Thibaut received his B.Sc., M.Sc. (2005) from ENS in Paris, and his Ph.D. (2009) in physics from École Normale Supérieure de Lyon, France. In 2009, he joined
Sebastien Manneville’s group in Lyon, first as a lecturer, and then as an ERC postdoctoral fellow. Over the subsequent three years he studied the shear-induced
fluidization of soft repulsive glasses and investigated elastic instabilities in wormlike micelles in collaboration with M.-A. Fardin and S. Lerouge in Paris.
In 2012 he joined the CNRS Centre de Recherche Paul Pascal (CRPP) in Bordeaux and has been extending his work on shear-induced fluidization to a broader range
of soft glassy materials.
Thibaut is a passionate and talented experimentalist who has already made a number of incisive contributions to the field of rheology. Among the 33 articles
that he has published in total, 12 articles shed new light on the shear-induced yielding transition in soft glassy materials. By means of traditional rheometry
coupled to multiscale observation techniques, he has established the existence of long-lived transient shear bands. Such heterogeneous flows are strongly and
intrinsically coupled to wall slip and disappear over a wide range of timescales depending on the value of the applied shear rate or stress. Using Carbopol gels
(for which the steady state rheology is well described by the Herschel-Bulkley relation) Thibaut showed that the fluidization process during shear startup experiments
involves a transient shear-banded flow state. The lifespan of these bands can be as long as 105 seconds, and the time to reach a linear velocity profile is a robust
decreasing power-law of the applied shear rate, which does not depend on the boundary conditions or the gap width, with an exponent that is only a function of the
microgel properties. The same phenomenology holds true in creep experiments, and the duration of these inhomogeneous transient processes decreases as a power-law of
the imposed stress. Thibaut’s work, which has led to two recent reviews published in Annual Reviews of Fluid Mechanics and Reviews of Modern Physics, has drawn broad
attention from the rheology community and triggered a tremendous amount of theoretical activity by a number of groups around the world.
More recently, Thibaut has revisited a long standing and open issue in the literature, namely that of rheological hysteresis, which primarily involves transient
shear-banding and heterogeneous flows. Constitutive flow curves (i.e. measurements of shear stress vs. shear rate) in yield stress fluids are commonly generated
by sweeping up or down the shear rate over a finite temporal window. For a wide spectrum of complex fluids, these up/down sweeps do not superimpose and the resulting
mismatch defines a rheological hysteresis loop. Thibaut proposed a cleverly designed protocol to generate these loops and, using four very different yield-stress
fluids, showed that the area enclosed inside the loop displays a robust local maximum with applied sweep rate. His work points toward a single material-dependent
thixotropic time scale that grows continuously from vanishingly small values in simple yield stress fluids to very large values for thixotropic materials. It provides
some of the first experimental evidence that yield stress fluids do not divide into two categories that preclude one another, but rather form a single category of
time-dependent materials. In a recent collaboration with the group of Suzanne Fielding (another Metzner award winner) these experimental findings have been shown
to be captured by a spatially-resolved version of a fluidity model, which can quantitatively relate the rheological hysteresis to the degree of spatial heterogeneity.
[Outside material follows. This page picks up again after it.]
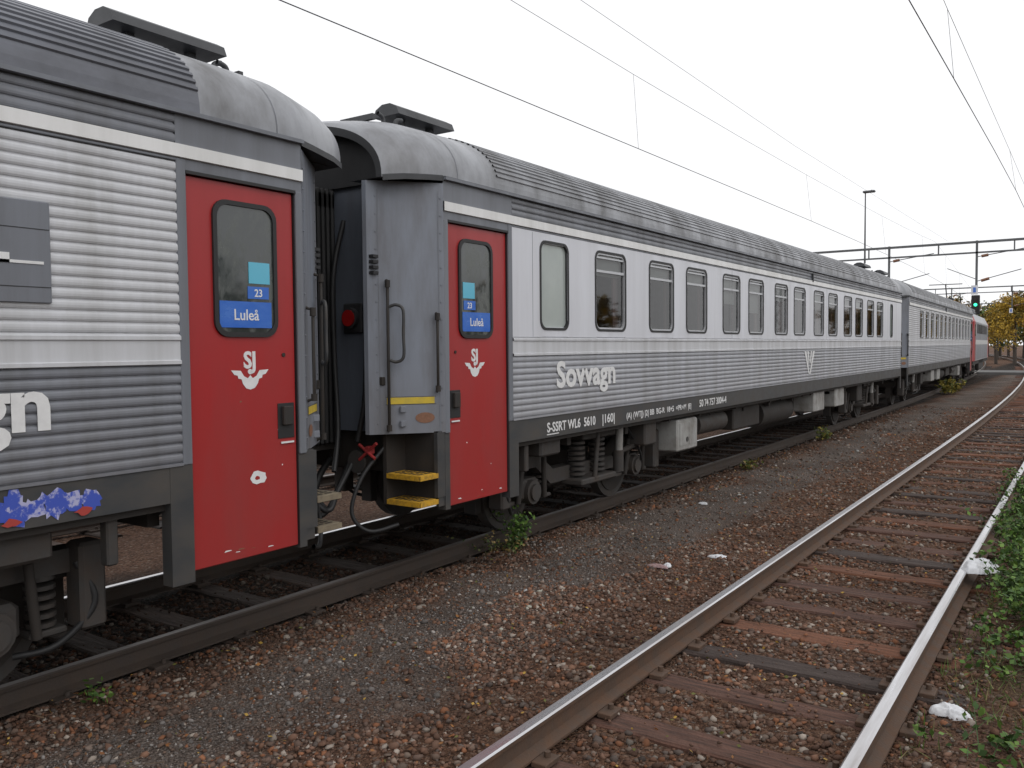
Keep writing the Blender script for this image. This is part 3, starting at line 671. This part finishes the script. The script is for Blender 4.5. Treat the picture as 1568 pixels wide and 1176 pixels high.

In addition, Thibaut’s group at CRPP has developed new test protocols for studying polymer gels, has investigated the microscopic origin underpinning empirical laws
such as Basquin’s law of fatigue and the Monkman-Grant relation, and has quantified the impact of solvent evaporation on the structural and mechanical properties of
polymer gels.
The nomination letters emphasize Thibaut's authoritative command of the historical literature, his engaging and enthusiastic lecturing style, as well as his penchant
for intricate and extended test protocols, which have helped unravel some of the complex transient phenomena that often confound simple rheological measurements. He
currently pursues his research at the joint CNRS-MIT unit in Cambridge (USA), where he continues to investigate the complex transient rheology of soft polymer gels,
highly-filled carbon black slurries, and pastes as well as investigating the time-evolving chemorheology of cementitious materials such as concrete.
Congratulations to Thibaut Divoux, the 2018 Metzner Early Career Awardee.